Now let's do the WHEN HARRY MET SALLY ending!

There are plenty of things to complain about here. Yes, Bane’s plan is the exact same stupid plan that already didn’t work for Ras Al-Ghul in BATMAN BEGINS, and yes, it’s foiled the exact same way. And yes, plenty of shit here doesn’t make a lot of sense, a little sense, or occasionally even a lick of sense. The action can be clumsy and uninvolving. The drama can be thinly sketched and lazy. The themes can be muddled and superficial. And depending on your level of experience with reality, you may find it impossible to reconcile a complex, ensemble psychological drama with a guy wearing rubber bat ears and a cape. All these things are valid complaints.

But even given those factors, there is something giddy and compelling about the level of seriousness the film takes with its characters and its world. For all its unearned pretensions of depth and portent, there’s an earnest care for the people at the heart of this silly drama. Few people get the opportunity to put $ 250 million into a dense, Dickensian drama about fear, hope, and redemption, so in the rare event that it comes along you gotta sort of appreciate it. Comic books, at their heart, are as much soap operas as they are action movies -- laboriously overbuilt collages of colorful characters and shamelessly overwrought drama wandering about their ever-more-complex, ever-shifting world with listless plots which struggle for new territory, get lost in the motley minutiae, wander back, and forget where they started.
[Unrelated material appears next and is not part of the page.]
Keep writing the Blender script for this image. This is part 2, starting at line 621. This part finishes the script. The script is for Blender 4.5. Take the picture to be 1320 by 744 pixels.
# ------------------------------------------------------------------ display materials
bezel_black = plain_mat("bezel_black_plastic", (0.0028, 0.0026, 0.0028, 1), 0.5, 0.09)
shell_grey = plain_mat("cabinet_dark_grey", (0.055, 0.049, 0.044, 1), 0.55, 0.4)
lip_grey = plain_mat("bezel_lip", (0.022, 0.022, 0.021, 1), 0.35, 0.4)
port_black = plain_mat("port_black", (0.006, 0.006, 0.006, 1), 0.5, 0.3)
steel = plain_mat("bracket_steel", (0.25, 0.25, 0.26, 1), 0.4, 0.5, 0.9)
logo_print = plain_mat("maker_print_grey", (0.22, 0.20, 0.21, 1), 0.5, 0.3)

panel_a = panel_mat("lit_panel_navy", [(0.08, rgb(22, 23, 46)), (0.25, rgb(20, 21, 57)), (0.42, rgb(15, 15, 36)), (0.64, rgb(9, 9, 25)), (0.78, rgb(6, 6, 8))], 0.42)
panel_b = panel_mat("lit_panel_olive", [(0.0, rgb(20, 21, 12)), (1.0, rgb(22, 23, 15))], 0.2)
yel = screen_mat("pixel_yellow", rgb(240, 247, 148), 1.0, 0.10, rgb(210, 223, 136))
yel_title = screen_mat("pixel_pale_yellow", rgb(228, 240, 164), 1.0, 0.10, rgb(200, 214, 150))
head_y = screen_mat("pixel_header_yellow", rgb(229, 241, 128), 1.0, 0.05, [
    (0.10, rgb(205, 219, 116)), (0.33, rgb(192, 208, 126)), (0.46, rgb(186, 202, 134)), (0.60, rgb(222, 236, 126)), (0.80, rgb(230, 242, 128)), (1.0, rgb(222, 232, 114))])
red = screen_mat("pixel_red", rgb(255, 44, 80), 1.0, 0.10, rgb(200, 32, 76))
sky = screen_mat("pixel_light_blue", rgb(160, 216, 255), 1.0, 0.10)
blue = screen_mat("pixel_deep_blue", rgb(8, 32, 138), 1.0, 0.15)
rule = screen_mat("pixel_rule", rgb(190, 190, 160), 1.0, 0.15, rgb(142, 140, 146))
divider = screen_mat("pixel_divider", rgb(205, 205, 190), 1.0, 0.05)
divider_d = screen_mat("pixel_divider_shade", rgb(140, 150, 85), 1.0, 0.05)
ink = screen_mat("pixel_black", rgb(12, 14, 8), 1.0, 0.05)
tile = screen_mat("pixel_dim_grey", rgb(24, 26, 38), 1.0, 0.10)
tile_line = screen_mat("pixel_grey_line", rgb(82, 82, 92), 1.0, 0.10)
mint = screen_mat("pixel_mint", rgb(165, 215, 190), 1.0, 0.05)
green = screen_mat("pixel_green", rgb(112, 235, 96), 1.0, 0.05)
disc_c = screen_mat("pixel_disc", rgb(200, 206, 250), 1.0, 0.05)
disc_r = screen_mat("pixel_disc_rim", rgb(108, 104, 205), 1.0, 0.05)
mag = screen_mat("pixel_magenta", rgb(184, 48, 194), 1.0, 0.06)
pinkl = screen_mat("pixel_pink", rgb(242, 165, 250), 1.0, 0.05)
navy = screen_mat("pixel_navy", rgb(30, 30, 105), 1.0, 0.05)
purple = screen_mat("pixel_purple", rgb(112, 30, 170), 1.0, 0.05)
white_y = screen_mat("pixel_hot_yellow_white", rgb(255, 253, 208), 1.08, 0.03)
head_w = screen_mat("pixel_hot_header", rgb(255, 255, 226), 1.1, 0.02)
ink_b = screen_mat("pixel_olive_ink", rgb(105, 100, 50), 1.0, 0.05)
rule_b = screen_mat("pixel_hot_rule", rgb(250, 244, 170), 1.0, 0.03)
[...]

RISES, for all it’s overreaching, in some ways represents the best of this ridiculous but endearing variety of American storytelling. The surface may be all false flash, but its heart is as resolutely, stalwartly geeky as it deserves to be. For a movie this self-consciously devoted to being BIG, it’s nice to know that the little things still make the most difference. Plus, Batman flies a flying saucer. As they say in the funny pages,

                                         Fin.

Barely, and only because Selina Kyle talks briefly but slightly over 30 seconds to her female neighbor/sidekick.


*Turns out Bale studied a form of Mixed Martial Arts called the Keysi fighting method, as I probably should have assumed he would. But like most MMA fighting styles, it looks like real fighting instead of choreographed movie fighting, which is to say, it’s boring and clumsy to watch.

**Not interested in talking about that subject, please feel free to discuss on other sites, but not here.